Визиты комиссаров, экспертов и прочих чиновников ЕС, всевозможных комиссий и просто праздно интересующихся стали для Эстонии делом весьма обыденным. Недавний визит комиссара ОБСЕ по нацменьшинствам Кнута Воллебека был обречен посеять недовольство в стане, как минимум, одной из сторон.
Инспектирующие различные сферы нашей общественной и экономической жизни «засланцы оттуда», как правило, стараются изучить интересующую их тему досконально и дать максимально объективный взгляд. Но всякий раз их высказывания находят, что называется, неоднозначную оценку среди тех, чьи интересы этими инспектированиями оказываются задетыми. Всем хочется найти поддержку высокопоставленных гостей и их, если не благословение, то хотя бы благосклонность.
Недавний визит комиссара ОБСЕ по нацменьшинствам Кнута Воллебека был обречен посеять недовольство в стане, как минимум, одной из сторон, поскольку в нашей стране принято на темы политики гражданства и образования для нацменьшинств иметь две точки зрения: одну – государственную, другую – «неправильную». Настала очередь наших министров и сторонников мононационального характера государства торжествовать маленькую победу: европейский комиссар не увидел в Эстонии «ни одного человека, который был бы в принципе против перевода русскоязычных гимназий на эстонский язык преподавания».
Дьявол, как известно, кроется в деталях: в принципе у нас никто, вроде, и не против. Вот только на деле получается, что в детали пробуксовки этого перехода никто из государственных мужей вникать не хочет, как не хочет слушать аргументы стороны, которая «в принципе не против». А вялые недовольства отдельных попечительских советов, как выяснилось, лишь являются поиском возможностей отсрочек часа «Х».
До сих пор не могу понять, зачем нужно было нашему Рийгикогу оставлять в новой редакции Закона о школе статью 21 (3), которая гласит следующее: «в муниципальной гимназии или ее отдельных классах языком обучения может быть и иной язык». Нет в законе ни слова об «отсрочке» перехода – только о разрешении вести преподавание на эстонском языке в отдельных гимназиях и классах в иных пропорциях. К чему было вносить эту сумятицу, раз только эстоноязычное гимназическое образование способно обеспечить русскую молодежь конкурентоспособностью?

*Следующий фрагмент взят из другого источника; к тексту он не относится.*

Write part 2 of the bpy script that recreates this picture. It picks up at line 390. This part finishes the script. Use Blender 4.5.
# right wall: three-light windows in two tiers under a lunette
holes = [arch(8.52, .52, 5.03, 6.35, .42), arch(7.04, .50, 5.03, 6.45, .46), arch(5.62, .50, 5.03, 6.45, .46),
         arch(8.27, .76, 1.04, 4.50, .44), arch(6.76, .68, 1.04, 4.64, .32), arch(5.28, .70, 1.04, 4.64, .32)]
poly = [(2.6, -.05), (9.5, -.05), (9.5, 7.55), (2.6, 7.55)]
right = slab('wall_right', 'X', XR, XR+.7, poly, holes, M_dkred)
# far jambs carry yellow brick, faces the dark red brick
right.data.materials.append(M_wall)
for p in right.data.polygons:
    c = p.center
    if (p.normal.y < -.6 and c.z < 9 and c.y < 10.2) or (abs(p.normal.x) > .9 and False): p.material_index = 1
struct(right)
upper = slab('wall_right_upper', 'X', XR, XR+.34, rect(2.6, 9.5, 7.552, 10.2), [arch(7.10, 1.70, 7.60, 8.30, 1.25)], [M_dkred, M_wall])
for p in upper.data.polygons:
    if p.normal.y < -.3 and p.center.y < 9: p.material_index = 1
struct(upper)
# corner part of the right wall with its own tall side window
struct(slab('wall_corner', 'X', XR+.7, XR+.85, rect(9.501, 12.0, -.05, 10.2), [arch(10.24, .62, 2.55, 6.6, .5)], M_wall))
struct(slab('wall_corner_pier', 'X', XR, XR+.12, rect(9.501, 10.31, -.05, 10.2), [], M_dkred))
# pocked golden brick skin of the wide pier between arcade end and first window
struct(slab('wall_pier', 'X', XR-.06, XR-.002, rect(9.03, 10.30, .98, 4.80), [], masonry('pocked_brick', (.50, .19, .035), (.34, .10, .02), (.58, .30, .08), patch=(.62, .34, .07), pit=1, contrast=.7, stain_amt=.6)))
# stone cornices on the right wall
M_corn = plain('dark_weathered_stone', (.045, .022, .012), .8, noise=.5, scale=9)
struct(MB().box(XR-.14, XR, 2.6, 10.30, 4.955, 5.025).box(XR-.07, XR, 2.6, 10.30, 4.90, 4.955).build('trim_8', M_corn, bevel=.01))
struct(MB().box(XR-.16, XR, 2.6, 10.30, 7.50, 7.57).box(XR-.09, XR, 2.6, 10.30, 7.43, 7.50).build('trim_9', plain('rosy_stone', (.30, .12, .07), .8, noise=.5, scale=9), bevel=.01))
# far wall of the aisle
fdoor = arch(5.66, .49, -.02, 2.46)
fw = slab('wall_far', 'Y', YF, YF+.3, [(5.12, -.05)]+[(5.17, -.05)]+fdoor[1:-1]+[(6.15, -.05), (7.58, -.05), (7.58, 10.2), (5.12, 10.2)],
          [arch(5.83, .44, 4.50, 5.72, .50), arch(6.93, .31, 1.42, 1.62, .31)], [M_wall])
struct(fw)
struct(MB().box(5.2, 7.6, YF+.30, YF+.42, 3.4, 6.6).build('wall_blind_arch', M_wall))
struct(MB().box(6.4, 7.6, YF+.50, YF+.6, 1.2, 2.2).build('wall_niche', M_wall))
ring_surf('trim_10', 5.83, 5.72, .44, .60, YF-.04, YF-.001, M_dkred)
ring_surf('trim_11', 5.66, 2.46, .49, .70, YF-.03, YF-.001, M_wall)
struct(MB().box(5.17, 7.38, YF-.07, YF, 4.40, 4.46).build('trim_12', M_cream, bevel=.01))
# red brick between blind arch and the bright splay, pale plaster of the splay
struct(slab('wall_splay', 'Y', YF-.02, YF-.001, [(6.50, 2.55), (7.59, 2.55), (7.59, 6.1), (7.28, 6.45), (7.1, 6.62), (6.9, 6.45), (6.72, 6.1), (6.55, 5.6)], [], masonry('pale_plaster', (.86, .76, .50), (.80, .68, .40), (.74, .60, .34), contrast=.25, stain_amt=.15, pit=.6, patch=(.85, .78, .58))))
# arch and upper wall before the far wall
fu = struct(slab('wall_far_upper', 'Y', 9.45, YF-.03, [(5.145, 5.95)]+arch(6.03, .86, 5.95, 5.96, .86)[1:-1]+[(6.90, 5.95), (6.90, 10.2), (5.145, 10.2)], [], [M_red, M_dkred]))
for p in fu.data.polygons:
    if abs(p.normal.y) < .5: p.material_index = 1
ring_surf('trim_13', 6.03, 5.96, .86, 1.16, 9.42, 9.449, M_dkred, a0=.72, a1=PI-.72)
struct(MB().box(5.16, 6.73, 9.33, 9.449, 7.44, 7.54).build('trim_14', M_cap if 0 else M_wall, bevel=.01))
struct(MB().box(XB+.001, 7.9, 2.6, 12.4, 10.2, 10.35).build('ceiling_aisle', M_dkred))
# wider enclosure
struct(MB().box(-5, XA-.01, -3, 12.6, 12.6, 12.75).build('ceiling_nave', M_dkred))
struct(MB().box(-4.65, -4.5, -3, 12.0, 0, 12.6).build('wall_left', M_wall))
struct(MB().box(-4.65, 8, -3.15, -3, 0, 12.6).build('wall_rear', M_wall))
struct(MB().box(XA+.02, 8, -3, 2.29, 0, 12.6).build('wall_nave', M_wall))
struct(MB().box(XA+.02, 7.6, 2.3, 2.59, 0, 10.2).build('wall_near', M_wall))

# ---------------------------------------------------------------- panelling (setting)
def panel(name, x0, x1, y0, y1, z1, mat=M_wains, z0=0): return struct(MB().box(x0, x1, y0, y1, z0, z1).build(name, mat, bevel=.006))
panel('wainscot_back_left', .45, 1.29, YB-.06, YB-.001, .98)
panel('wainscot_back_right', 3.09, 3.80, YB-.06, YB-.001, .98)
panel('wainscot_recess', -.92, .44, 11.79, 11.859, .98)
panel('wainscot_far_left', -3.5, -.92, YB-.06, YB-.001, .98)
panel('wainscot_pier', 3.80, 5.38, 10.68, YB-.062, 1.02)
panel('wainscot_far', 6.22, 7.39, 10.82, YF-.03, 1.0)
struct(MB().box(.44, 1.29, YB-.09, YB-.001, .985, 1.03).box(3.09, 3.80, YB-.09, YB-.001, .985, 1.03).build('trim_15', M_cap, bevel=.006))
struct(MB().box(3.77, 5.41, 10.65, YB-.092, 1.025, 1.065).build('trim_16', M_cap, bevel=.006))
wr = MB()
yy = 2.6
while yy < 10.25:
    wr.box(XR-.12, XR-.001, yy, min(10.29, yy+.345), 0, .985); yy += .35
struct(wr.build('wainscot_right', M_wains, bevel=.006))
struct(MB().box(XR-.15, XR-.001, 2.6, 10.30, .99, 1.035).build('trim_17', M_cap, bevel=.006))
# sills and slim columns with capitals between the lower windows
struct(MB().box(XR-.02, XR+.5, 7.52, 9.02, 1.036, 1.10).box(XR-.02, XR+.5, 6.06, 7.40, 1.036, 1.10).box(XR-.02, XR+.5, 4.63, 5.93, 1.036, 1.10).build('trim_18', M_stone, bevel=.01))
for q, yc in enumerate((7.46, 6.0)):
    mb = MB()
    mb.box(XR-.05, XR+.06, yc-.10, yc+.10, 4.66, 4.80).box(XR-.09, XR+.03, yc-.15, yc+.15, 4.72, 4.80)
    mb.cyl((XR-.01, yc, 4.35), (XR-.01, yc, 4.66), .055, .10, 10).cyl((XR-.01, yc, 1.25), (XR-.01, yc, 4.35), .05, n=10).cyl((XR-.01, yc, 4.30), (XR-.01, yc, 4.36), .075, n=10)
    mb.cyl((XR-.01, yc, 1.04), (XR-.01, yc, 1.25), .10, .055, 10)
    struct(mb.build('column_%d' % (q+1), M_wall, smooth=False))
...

И почему попытки некоторых учебных заведений воспользоваться дарованным им правом обучения на родном языке истолковываются всякий раз как прошение об отсрочке? В связи с визитом Кнута Урмас Паэт обмолвился, что «обеспечение защиты нацменьшинств и развитие их культуры является важным приоритетом правительства Эстонии». Но министр не вспомнил о том, что мнением самого нацменьшинства никто особо не интересуется.

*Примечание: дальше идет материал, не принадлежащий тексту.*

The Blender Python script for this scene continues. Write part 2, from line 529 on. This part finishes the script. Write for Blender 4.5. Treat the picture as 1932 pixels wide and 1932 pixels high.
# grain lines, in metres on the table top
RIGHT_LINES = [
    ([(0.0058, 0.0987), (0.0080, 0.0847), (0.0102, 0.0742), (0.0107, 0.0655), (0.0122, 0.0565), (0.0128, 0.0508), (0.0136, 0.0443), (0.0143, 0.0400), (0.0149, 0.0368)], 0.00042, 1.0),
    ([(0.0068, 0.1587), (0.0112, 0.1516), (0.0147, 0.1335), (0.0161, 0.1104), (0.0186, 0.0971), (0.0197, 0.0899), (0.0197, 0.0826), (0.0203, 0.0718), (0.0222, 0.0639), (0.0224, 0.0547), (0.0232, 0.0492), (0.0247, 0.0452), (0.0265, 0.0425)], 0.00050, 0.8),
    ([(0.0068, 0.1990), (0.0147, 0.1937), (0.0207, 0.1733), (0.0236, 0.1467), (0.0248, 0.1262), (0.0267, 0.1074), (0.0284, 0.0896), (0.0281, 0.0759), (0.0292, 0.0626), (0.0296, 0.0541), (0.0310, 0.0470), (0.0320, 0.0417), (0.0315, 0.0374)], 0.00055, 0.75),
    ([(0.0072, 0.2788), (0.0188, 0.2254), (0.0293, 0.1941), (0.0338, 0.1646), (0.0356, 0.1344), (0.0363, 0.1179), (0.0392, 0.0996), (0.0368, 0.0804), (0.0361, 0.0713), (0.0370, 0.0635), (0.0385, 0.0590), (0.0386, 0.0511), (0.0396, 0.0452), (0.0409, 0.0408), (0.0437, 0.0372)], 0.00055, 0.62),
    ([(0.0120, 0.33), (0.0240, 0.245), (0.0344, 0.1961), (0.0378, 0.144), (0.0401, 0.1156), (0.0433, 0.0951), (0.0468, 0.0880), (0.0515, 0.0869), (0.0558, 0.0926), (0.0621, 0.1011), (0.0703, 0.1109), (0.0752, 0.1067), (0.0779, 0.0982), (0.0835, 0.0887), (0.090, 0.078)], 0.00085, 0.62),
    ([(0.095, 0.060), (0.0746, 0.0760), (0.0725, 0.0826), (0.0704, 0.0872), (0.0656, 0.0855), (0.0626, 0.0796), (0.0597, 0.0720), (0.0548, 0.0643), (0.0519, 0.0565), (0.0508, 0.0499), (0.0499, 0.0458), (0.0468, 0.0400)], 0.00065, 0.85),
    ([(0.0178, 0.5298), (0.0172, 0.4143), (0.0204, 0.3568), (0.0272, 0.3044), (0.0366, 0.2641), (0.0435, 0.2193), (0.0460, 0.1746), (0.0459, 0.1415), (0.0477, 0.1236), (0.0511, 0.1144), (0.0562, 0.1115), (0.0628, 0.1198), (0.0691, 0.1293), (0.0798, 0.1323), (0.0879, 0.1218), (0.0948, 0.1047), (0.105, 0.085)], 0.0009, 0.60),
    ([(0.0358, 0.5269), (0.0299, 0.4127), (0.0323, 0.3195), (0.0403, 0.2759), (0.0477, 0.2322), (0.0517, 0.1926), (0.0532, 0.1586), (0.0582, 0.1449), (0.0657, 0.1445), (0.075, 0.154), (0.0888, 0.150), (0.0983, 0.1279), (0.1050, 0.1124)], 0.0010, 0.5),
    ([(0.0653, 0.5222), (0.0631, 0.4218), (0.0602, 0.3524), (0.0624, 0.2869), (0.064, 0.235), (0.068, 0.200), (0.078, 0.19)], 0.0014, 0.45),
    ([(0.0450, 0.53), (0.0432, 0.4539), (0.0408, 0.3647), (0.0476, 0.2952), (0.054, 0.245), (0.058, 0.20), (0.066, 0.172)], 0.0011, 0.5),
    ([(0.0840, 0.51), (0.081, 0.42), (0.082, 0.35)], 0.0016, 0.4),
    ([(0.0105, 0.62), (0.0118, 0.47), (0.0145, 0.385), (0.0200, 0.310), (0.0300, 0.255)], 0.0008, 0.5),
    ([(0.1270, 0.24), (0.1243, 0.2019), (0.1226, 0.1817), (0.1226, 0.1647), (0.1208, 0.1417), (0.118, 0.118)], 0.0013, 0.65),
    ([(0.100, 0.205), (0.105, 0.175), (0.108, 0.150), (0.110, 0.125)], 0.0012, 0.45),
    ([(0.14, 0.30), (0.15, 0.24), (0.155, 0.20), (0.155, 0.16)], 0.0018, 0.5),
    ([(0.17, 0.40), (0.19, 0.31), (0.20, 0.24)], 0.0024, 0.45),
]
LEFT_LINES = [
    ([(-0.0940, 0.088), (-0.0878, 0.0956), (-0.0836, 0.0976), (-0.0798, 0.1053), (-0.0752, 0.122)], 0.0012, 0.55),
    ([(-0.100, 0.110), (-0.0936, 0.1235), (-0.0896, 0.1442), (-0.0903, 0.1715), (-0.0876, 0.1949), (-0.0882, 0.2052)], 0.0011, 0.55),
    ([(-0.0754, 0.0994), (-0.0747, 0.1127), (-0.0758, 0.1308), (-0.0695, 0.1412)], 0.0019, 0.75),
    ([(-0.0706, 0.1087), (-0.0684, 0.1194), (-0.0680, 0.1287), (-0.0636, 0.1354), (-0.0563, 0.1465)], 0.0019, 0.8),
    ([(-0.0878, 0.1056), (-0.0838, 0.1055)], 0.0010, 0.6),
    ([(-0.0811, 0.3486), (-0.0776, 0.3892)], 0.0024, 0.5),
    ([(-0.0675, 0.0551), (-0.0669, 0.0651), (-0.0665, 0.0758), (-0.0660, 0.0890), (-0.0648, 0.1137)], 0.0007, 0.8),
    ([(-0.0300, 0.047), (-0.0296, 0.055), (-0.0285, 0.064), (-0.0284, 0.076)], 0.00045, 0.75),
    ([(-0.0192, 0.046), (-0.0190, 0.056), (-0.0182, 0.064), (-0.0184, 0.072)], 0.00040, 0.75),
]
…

Нельзя сказать, что господин еврокомиссар совсем не нашел у нас проблем. Вот и большое количество неграждан его беспокоит. Хотя здесь у нас ответ готов заранее: происки восточного соседа. Вообще, у меня давно уже сложилось мнение, что нам не страшны ни какие инспекторы. Их удовлетворение от увиденного воспринимается официальными властями как знак горячего одобрения проводимой у нас политики. Если же нам указывают на недостатки, то на поверку выясняется, что эти недостатки таковыми, вообще, не являются, поскольку ставится под сомнение компетентность самих иностранных посланников.

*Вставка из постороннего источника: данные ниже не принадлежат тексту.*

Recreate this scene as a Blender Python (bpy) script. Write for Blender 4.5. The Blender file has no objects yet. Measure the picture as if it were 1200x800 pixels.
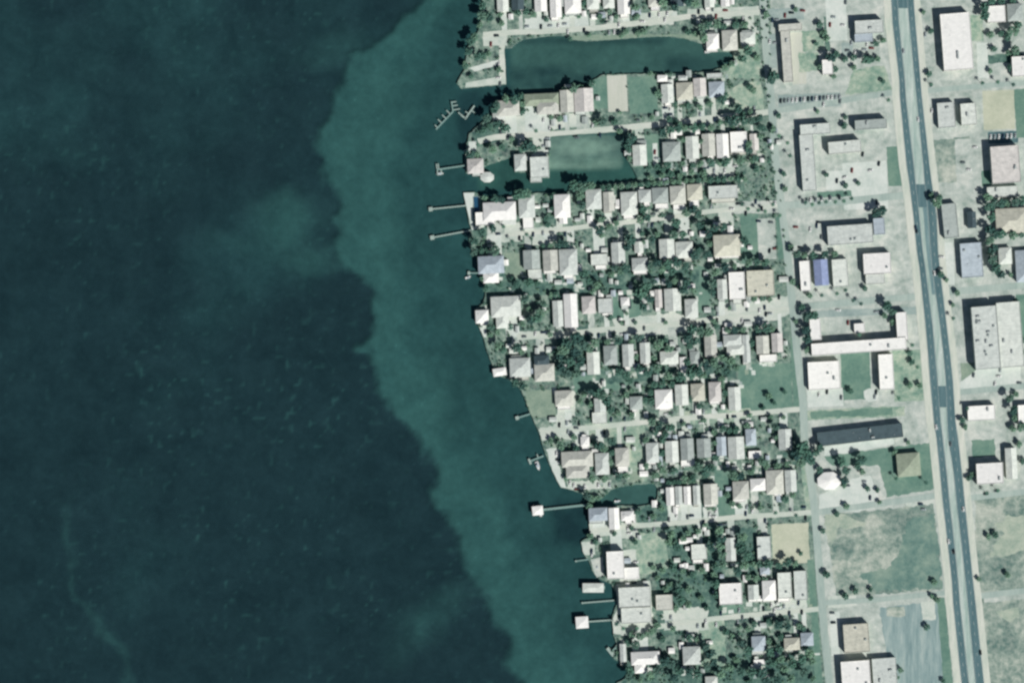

Такая позиция государства – мы здесь, кстати, исключением не являемся – говорит, скорее, о том, что уверенность чиновников в собственной непогрешимости имеет глубокие социальные корни. У нас все охотно подменяют понятия и предпочитают уходить от ответов на прямые вопросы. Конфронтация – которая проявляется пусть и в «мягкой» форме – давно стала тем мотором, который запускает политические процессы в стране и отвлекает избирателей от реальных проблем.